Gregory C. Johnson, an oceanographer at NOAA, said the global average ocean temperature in 2023 was 0.25 degrees Celsius warmer than the previous year. He told CNN that this increase "equals about two decades of warming in one year." "So it is very large, very significant, and somewhat astonishing."

Scientists said ocean heat is increasing due to human-caused global warming, which has been boosted by the El Niño phenomenon, a natural climate pattern characterized by above-average ocean temperatures.

The main consequences are for marine life and global weather, as global ocean warmth can add more energy to hurricanes and other severe weather events, including scorching heat waves and heavy rainfall.

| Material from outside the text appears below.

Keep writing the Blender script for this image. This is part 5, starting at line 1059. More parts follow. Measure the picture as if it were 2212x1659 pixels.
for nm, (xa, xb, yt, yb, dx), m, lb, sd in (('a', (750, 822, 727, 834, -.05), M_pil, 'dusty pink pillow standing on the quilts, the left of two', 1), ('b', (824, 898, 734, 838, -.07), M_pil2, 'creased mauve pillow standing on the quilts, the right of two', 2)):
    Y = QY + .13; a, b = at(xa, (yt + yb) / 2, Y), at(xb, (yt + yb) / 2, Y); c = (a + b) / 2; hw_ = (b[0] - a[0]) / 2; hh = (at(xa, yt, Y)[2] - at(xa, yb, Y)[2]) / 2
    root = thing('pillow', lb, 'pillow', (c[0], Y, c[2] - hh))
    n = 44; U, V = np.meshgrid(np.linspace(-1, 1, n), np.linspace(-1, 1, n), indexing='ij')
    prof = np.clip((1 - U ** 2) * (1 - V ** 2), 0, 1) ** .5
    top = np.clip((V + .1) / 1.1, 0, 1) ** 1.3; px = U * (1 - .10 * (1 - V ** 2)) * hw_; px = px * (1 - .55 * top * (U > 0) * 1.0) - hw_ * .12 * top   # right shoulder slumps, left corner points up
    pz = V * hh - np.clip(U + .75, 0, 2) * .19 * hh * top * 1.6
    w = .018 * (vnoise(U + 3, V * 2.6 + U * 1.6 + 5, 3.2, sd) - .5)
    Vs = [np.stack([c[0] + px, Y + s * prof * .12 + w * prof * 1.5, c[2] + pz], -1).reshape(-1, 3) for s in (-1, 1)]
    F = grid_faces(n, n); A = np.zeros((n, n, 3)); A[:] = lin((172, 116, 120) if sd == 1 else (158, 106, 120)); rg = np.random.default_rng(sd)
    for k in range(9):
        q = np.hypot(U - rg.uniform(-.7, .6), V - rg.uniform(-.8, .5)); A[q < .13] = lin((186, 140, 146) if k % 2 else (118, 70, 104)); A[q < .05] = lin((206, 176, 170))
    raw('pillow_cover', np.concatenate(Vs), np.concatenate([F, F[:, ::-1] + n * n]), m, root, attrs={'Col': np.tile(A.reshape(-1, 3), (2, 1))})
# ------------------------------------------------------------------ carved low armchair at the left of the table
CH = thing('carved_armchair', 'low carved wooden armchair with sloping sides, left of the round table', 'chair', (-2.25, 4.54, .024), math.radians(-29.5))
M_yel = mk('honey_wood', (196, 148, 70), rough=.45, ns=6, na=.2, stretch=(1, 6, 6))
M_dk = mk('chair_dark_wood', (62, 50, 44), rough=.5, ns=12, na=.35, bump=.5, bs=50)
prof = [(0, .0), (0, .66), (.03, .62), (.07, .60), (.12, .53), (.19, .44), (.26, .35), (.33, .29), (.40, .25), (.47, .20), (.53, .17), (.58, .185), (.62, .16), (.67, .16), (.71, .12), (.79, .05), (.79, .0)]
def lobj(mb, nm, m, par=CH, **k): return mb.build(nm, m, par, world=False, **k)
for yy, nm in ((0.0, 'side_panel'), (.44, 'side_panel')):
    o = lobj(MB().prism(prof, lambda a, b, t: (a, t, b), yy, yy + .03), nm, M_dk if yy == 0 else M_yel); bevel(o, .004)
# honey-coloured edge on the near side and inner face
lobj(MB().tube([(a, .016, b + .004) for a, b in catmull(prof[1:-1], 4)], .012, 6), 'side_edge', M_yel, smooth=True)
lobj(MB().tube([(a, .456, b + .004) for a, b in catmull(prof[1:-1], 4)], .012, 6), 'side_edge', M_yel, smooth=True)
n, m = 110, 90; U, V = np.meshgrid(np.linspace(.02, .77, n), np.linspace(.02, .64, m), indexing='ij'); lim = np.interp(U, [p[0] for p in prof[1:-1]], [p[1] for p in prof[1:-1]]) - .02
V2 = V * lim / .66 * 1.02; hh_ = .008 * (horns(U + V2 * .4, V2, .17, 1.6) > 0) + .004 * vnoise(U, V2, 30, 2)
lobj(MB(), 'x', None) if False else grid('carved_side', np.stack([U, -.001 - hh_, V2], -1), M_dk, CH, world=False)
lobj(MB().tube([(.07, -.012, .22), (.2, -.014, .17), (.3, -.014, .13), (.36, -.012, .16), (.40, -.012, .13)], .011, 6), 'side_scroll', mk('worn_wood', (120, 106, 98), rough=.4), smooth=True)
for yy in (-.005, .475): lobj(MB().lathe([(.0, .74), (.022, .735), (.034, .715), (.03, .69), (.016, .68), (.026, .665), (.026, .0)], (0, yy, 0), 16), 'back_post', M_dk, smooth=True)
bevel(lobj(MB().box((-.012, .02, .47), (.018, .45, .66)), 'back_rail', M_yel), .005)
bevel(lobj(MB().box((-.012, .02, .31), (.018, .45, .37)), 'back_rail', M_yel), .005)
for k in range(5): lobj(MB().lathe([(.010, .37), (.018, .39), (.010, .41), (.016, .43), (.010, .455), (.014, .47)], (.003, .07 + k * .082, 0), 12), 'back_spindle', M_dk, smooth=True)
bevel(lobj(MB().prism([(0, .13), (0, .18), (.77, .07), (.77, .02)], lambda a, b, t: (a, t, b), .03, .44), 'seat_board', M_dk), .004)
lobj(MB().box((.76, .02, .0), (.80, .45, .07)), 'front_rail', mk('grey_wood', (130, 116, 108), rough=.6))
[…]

High ocean temperatures have already proven disastrous for coral reefs. The Great Barrier Reef in Australia is experiencing its seventh mass bleaching event, authorities announced in March, after conducting aerial surveys.

Bleaching occurs when heat-stressed corals expel the algae living in their tissues that provide their food source. If ocean temperatures stay too high for too long, the coral may starve and die.

Data from NOAA's Coral Reef Watch tool shows the problem extends far beyond Australia, and the world may face a fourth global mass coral bleaching event in the coming months.

Karina von Schuckmann, an oceanographer at Mercator Ocean International in France, said: "Ocean warmth paves the way for more intense hurricanes; the warmer the ocean, the more energy is available to fuel storms."

Temperatures have reached unprecedented levels in the North Atlantic Ocean, a key area for hurricane formation, surprising some scientists who are still trying to understand the exact causes.

Brian McNoldy, lead researcher at the Rosenstiel School at the University of Miami, told CNN: "Sometimes, records (in the North Atlantic) have been broken by statistically impossible margins."

Hirschi said that if ocean temperatures remain extremely high into the second half of 2024 and a La Niña event develops — the counterpart to El Niño that tends to amplify the Atlantic hurricane season — "this would increase the risk of a very active hurricane season."

About 90% of the excess heat in the world generated by burning fossil fuels to warm the planet is stored in the oceans. Schuckmann told CNN: "Measuring ocean temperature rise allows us to track the state and evolution of planetary warming; the ocean is the guardian of global warming."

El Niño is weakening and is expected to dissipate in the coming months, which may lead to ocean temperatures stabilizing from record levels, especially if the cooling effects of La Niña follow.

Schuckmann said: "In the past, surface temperature values have dropped after El Niño passed." But she added that it is currently impossible to predict when ocean temperatures will fall below record levels.

While natural climate fluctuations will cause ocean temperatures to vary, Johnson of NOAA said that in the long term, we should expect them "to continue breaking records as long as greenhouse gas concentrations in the atmosphere keep rising."